Surely the developer, who indeed has hired multiple architects since Gehry left the project, valued the starchitect’s brand. Similarly, Gehry told interviewer Barbara Isenberg rather wishfully that Ratner "had studied my work and realized I was an urban planner but hadn’t had the chance to do that.”

"Bruce Ratner is also politically like me,” Gehry claimed at one public forum, calling himself “do-gooder, lefty."

That, of course, ignored Ratner’s hardball tactics as a developer, including gag orders on property sellers and the creation of community groups to show "grassroots" support.

Gehry played along. His office produced produce misleading Atlantic Yards renderings; in one (above), a nearby Brooklyn tower was portrayed as a giant crushing Gehry’s “Miss Brooklyn” office tower, though the latter would be more than 100 feet taller and three times bulkier.

Boorish Frank

Finally, the mannerly Goldberger seems to miss a certain boorishness in his subject. The opening chapter of Building Art is centered around the March 2011 party celebrating the completion of 8 Spruce Street.

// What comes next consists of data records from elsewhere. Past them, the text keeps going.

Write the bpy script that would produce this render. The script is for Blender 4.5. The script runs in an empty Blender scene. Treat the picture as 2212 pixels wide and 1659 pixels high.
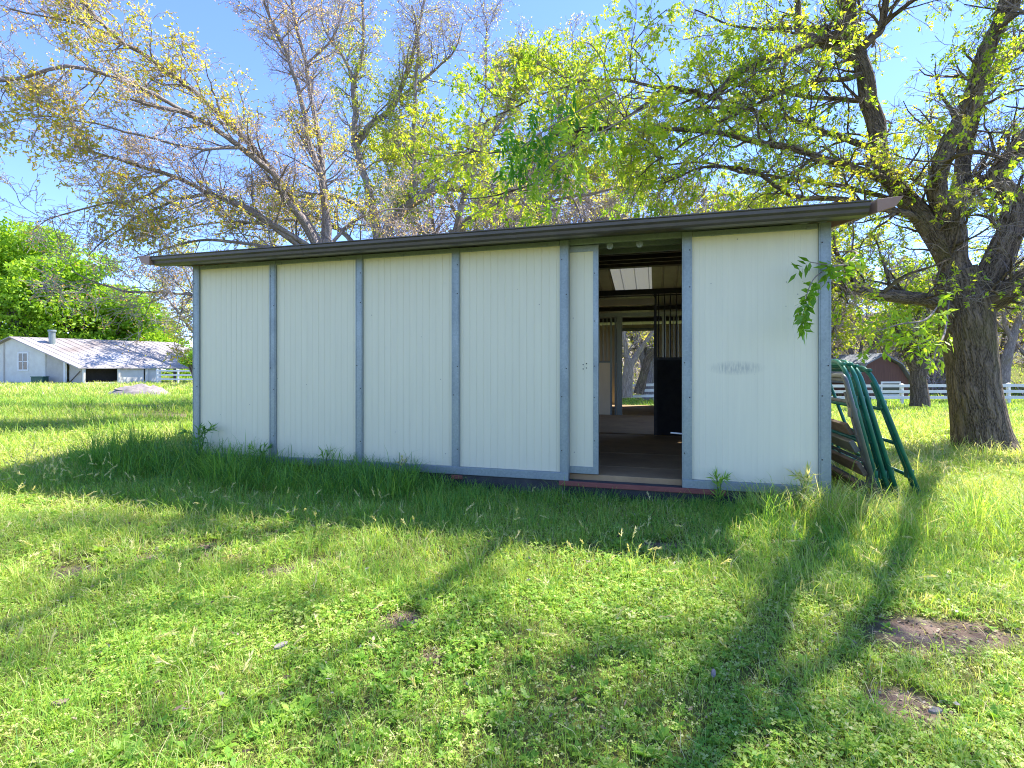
import bpy, math, numpy as np
from mathutils import Vector
S = bpy.context.scene
COL = S.collection
R = np.random.default_rng(7)
HC = 1.30                      # camera height
def P(u, v, Y):                # photo pixel (2212 wide) at a distance Y -> point in the world
    return ((u-1106)/1106*Y, Y, HC-(v-797)/1106*Y)

# ------------------------------------------------------------------ objects
def tag(o, label=None, cat=None, group=None, kind=None):
    if label: o['label'] = label
    if cat: o['category'] = cat
    if group: o['group'] = group
    if kind: o['kind'] = kind
    return o
def empty(name, loc=(0,0,0), rz=0.0):
    o = bpy.data.objects.new(name, None); COL.objects.link(o)
    o.location = loc; o.rotation_euler = (0,0,rz); o.empty_display_size = .2
    return o
def mesh_np(name, V, faces, mat, parent=None, uv=None, tint=None, smooth=False):
    V = np.asarray(V, np.float32)
    me = bpy.data.meshes.new(name)
    faces = [np.asarray(f, np.int32) for f in faces if len(f)]
    loops = np.concatenate([f.ravel() for f in faces])
    sizes = np.concatenate([np.full(len(f), f.shape[1], np.int32) for f in faces])
    me.vertices.add(len(V)); me.vertices.foreach_set('co', V.ravel())
    me.loops.add(len(loops)); me.loops.foreach_set('vertex_index', loops)
    me.polygons.add(len(sizes))
    starts = np.concatenate([[0], np.cumsum(sizes)[:-1]]).astype(np.int32)
    me.polygons.foreach_set('loop_start', starts)
    if smooth: me.polygons.foreach_set('use_smooth', np.ones(len(sizes), bool))
    if uv is not None:
        l = me.uv_layers.new(name='UVMap'); l.data.foreach_set('uv', np.asarray(uv, np.float32)[loops].ravel())
    if tint is not None:
        a = me.attributes.new('tint', 'FLOAT', 'POINT'); a.data.foreach_set('value', np.asarray(tint, np.float32))
    me.update(calc_edges=True)
    me.materials.append(mat)
    o = bpy.data.objects.new(name, me); COL.objects.link(o); o.parent = parent
    return o

class MB:
    def __init__(s): s.v=[]; s.f=[]; s.m=[]
    def box(s, x0,y0,z0,x1,y1,z1, mi=0):
        b=len(s.v)
        s.v += [(x0,y0,z0),(x1,y0,z0),(x1,y1,z0),(x0,y1,z0),(x0,y0,z1),(x1,y0,z1),(x1,y1,z1),(x0,y1,z1)]
        for f in ((3,2,1,0),(4,5,6,7),(0,1,5,4),(1,2,6,5),(2,3,7,6),(3,0,4,7)):
            s.f.append(tuple(b+i for i in f)); s.m.append(mi)
        return s
    def hexa(s, pts, mi=0):     # eight corners: bottom loop then top loop
        b=len(s.v); s.v += [tuple(p) for p in pts]
        for f in ((3,2,1,0),(4,5,6,7),(0,1,5,4),(1,2,6,5),(2,3,7,6),(3,0,4,7)):
            s.f.append(tuple(b+i for i in f)); s.m.append(mi)
        return s
    def prism(s, prof, d, mi=0):  # profile: list of 3D points, extruded by the vector d
        b=len(s.v); n=len(prof)
        s.v += [tuple(p) for p in prof] + [tuple(p[i]+d[i] for i in range(3)) for p in prof]
        s.f.append(tuple(b+i for i in range(n))[::-1]); s.m.append(mi)
        s.f.append(tuple(b+n+i for i in range(n))); s.m.append(mi)
        for i in range(n):
            j=(i+1)%n; s.f.append((b+i,b+j,b+n+j,b+n+i)); s.m.append(mi)
        return s
    def tube(s, pts, r, k=10, mi=0):
        pts=[Vector(p) for p in pts]; b=len(s.v); n=len(pts); ref=None
        for i,p in enumerate(pts):
            t=(pts[min(i+1,n-1)]-pts[max(i-1,0)]).normalized()
            if ref is None: ref = t.orthogonal().normalized()
            ref=(ref-t*ref.dot(t)).normalized(); w=t.cross(ref)
            rr=r[i] if isinstance(r,(list,tuple)) else r
            for a in range(k):
                c=2*math.pi*a/k; s.v.append(tuple(p+ref*rr*math.cos(c)+w*rr*math.sin(c)))
        for i in range(n-1):
            for a in range(k):
                c=(a+1)%k; s.f.append((b+i*k+a,b+i*k+c,b+(i+1)*k+c,b+(i+1)*k+a)); s.m.append(mi)
        s.f.append(tuple(b+a for a in range(k))[::-1]); s.m.append(mi)
        s.f.append(tuple(b+(n-1)*k+a for a in range(k))); s.m.append(mi)
        return s
    def build(s, name, mats, parent=None, bevel=0, smooth=False):
        me=bpy.data.meshes.new(name); me.from_pydata(s.v,[],s.f); me.update()
        for m in (mats if isinstance(mats,(list,tuple)) else [mats]): me.materials.append(m)
        me.polygons.foreach_set('material_index', s.m)
        if smooth: me.shade_smooth(); 
        o=bpy.data.objects.new(name,me); COL.objects.link(o); o.parent=parent
        if bevel:
            md=o.modifiers.new('bevel','BEVEL'); md.width=bevel; md.segments=2; md.limit_method='ANGLE'
        return o

# ------------------------------------------------------------------ materials
class NT:
    def __init__(s,name):
        s.m=bpy.data.materials.new(name); s.m.use_nodes=True; s.t=s.m.node_tree
        s.b=s.t.nodes['Principled BSDF']; s.out=s.t.nodes['Material Output']
    def n(s,t,**kw):
        o=s.t.nodes.new(t)
        for k,v in kw.items():
            if k in o.inputs.keys(): o.inputs[k].default_value=v
            else: setattr(o,k,v)
        return o
    def l(s,a,b): s.t.links.new(a,b)
    def ramp(s,fac,stops,interp='LINEAR'):
        r=s.n('ShaderNodeValToRGB'); e=r.color_ramp.elements; r.color_ramp.interpolation=interp
        while len(e)<len(stops): e.new(.5)
        for i,(p,c) in enumerate(stops):
            e[i].position=p; e[i].color=(c[0],c[1],c[2],1) if hasattr(c,'__len__') else (c,c,c,1)
        s.l(fac,r.inputs[0]); return r.outputs[0]
    def coord(s,scale=(1,1,1),which='Object'):
        c=s.n('ShaderNodeTexCoord'); m=s.n('ShaderNodeMapping'); m.inputs['Scale'].default_value=scale
        s.l(c.outputs[which],m.inputs[0]); return m.outputs[0]
    def noise(s,vec,scale,detail=4,rough=.55):
        n=s.n('ShaderNodeTexNoise'); n.inputs['Scale'].default_value=scale
        n.inputs['Detail'].default_value=detail; n.inputs['Roughness'].default_value=rough
        s.l(vec,n.inputs['Vector']); return n.outputs[0]
    def mix(s,fac,a,b,mode='MIX'):
        m=s.n('ShaderNodeMix',data_type='RGBA',blend_type=mode)
        for sock,val in ((m.inputs[0],fac),(m.inputs[6],a),(m.inputs[7],b)):
            if hasattr(val,'is_linked'): s.l(val,sock)
            elif hasattr(val,'__len__'): sock.default_value=(*val,1)
            else: sock.default_value=val
        return m.outputs[2]
    def bump(s,h,strength=.4,dist=.01):
        b=s.n('ShaderNodeBump'); b.inputs['Strength'].default_value=strength; b.inputs['Distance'].default_value=dist
        s.l(h,b.inputs['Height']); s.l(b.outputs[0],s.b.inputs['Normal'])
    def set(s,**kw):
        for k,v in kw.items():
            i=s.b.inputs[k.replace('_',' ')]
            if hasattr(v,'is_linked'): s.l(v,i)
            elif hasattr(v,'__len__'): i.default_value=(*v,1)
            else: i.default_value=v
        return s
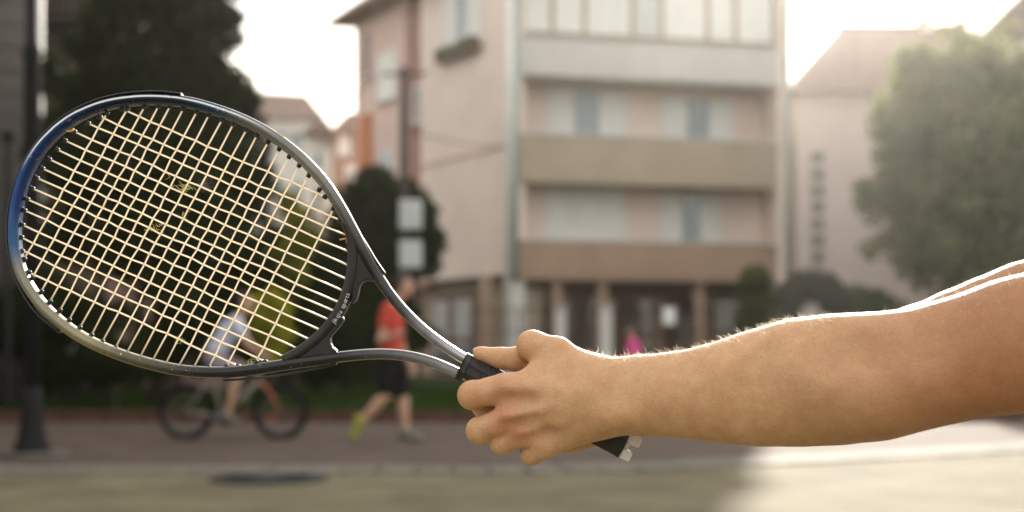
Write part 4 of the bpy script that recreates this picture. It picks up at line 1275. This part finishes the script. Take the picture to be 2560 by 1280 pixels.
def crossing(a, b):
    (x1, y1), (x2, y2) = a; (x3, y3), (x4, y4) = b
    den = (x1 - x2) * (y3 - y4) - (y1 - y2) * (x3 - x4)
    t = ((x1 - x3) * (y3 - y4) - (y1 - y3) * (x3 - x4)) / den
    return t
def string(name, a, b, others, phase, wob):
    ts = sorted((crossing((a, b), o), k) for k, o in enumerate(others))
    pts = [R(a[0], a[1], 0)]
    dx, dy = b[0] - a[0], b[1] - a[1]; L = math.hypot(dx, dy)
    for t, k in ts:
        if 0.015 < t < 0.985:
            j = rnd.uniform(-wob, wob)
            s_ = 1 if (k + phase) % 2 == 0 else -1
            for e, m_ in ((-.25, .75), (0, 1), (.25, .75)):
                tt = t + e * 12 / L
                pts.append(R(a[0] + dx * tt - dy / L * j, a[1] + dy * tt + dx / L * j, s_ * m_ * SR * .95))
    pts.append(R(b[0], b[1], 0))
    MB().tube(pts, SR, 8).build(name, m_string, rk, smooth=True)
for k, (a, b) in enumerate(mains): string('main_string', a, b, crosses, k, 1.6)
for k, (a, b) in enumerate(crosses): string('cross_string', a, b, mains, k + 1, 1.0)
# grommets: one black collar at every string end
gm = MB().lathe((0, 0, -.0012), [(.0012, 0), (.0023, 0), (.0021, .0042), (.0012, .0046)], 10).build('grommet', m_plastic, None, smooth=True)
ROOT.pop(gm, None)
firstg = True
for a, b in mains + crosses:
    for e, o_ in ((a, b), (b, a)):
        on_bridge = (a, b) in mains and e is b and e[0] > 700 and e[1] > 640
        if on_bridge: continue
        g = gm if firstg else gm.copy()
        if not firstg: col.objects.link(g)
        firstg = False
        g.parent = rk
        dr = (R(*o_) - R(*e)).normalized()
        g.matrix_local = Matrix.Translation(R(*e) - dr * .0012 - ROOT[rk]) @ dr.to_track_quat('Z', 'Y').to_matrix().to_4x4()
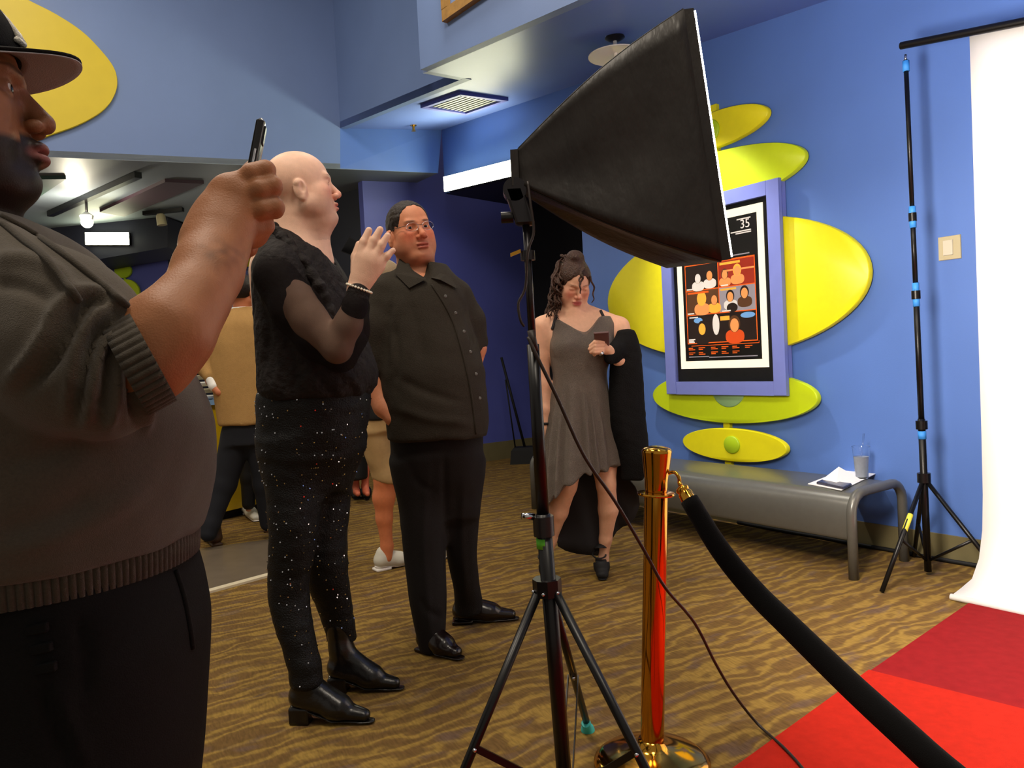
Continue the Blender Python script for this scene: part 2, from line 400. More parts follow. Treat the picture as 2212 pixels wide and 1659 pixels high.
# ================================================================== RIGHT WALL THINGS
def wquad(pts, off, th, m, name, parent=None, bev=0.0):
    return mk(name, *prism([Wp(*wc(px, py, off), off) for px, py in pts], wn * th, bev), m, parent)
s0 = -.80
orn = root('wall_ornament', Wp(s0, .4), 'tall ornament of yellow-green ovals fixed around the poster case on the blue wall', 'wall decoration')
def plate(name, pxL, pxR, pyT, pyB, m, off=.03, th=.035, p=2.0, parent=orn, sc=None):
    cpy = (pyT + pyB) / 2; sL, _ = wc(pxL, cpy, off + th); sR, _ = wc(pxR, cpy, off + th); cs = (sL + sR) / 2
    cxp = (pxL + pxR) / 2; zT = wc(cxp, pyT, off + th)[1]; zB = wc(cxp, pyB, off + th)[1]
    P = oval(Wp(cs, (zT + zB) / 2, off), wd, Z3, (sR - sL) / 2, (zT - zB) / 2, 72, p)
    return mk(name, *prism(P, wn * th, .006), m, parent, auto=50)
plate('oval_panel', 1428, 1660, 239, 320, 'yellow')
plate('oval_panel', 1360, 1741, 326, 446, 'lime')
plate('oval_panel', 1310, 1879, 466, 772, 'yellow', off=.02)
plate('oval_panel', 1409, 1766, 800, 915, 'lime')
plate('oval_panel', 1474, 1699, 926, 998, 'yellow')
stem = [Wp(s0 - .02, .30, .0), Wp(s0 + .03, .30, .0), Wp(s0 + .03, 2.68, 0), Wp(s0 - .02, 2.68, 0)]
mk('stem', *prism(stem, wn * .028), 'yellow', orn)
for (l, r, t, b_, o_) in ((1513, 1552, 258, 307, .065), (1562, 1596, 942, 980, .065)):
    plate('disc', l, r, t, b_, 'lime2', off=o_, th=.012)
MT['palegreen'] = mat('pale_green_disc', (150, 192, 138), .4)
plate('disc', 1536, 1608, 800, 880, 'palegreen', off=.062, th=.010)
# poster case
case = root('poster_case', Wp(-.8, .84, .07), 'periwinkle framed lit poster case on the yellow ovals of the blue wall', 'poster case')
OFF = .075
cs = [wc(1433, 447, OFF), wc(1684, 381, OFF), wc(1708, 852, OFF), wc(1447, 851, OFF)]
sl, sr, zt, zb = cs[3][0], cs[2][0] - .008, cs[1][1] - .01, cs[3][1]
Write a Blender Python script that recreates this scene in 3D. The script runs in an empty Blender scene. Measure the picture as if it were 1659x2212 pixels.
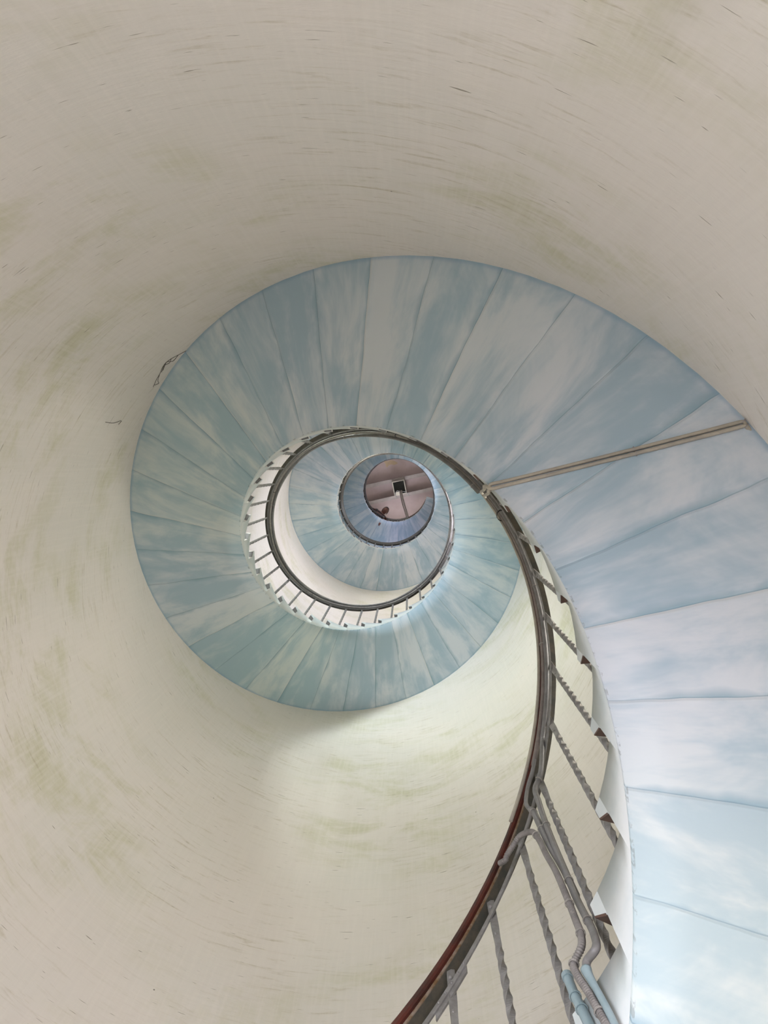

But the author misses the moment, some 14 months earlier, when, at the topping-out ceremony for the tower, Gehry pointed to the sky and quipped, “No Viagra.”

The bottom line

My list of flaws, I acknowledge, addresses only a small fraction of a mostly very impressive book.

But if it seems churlish to point them out, we must recognize that Gehry won't cooperate with another biographer. If Building Art will serve as the closest thing to a definitive Gehry biography, well, it should have been more Frank.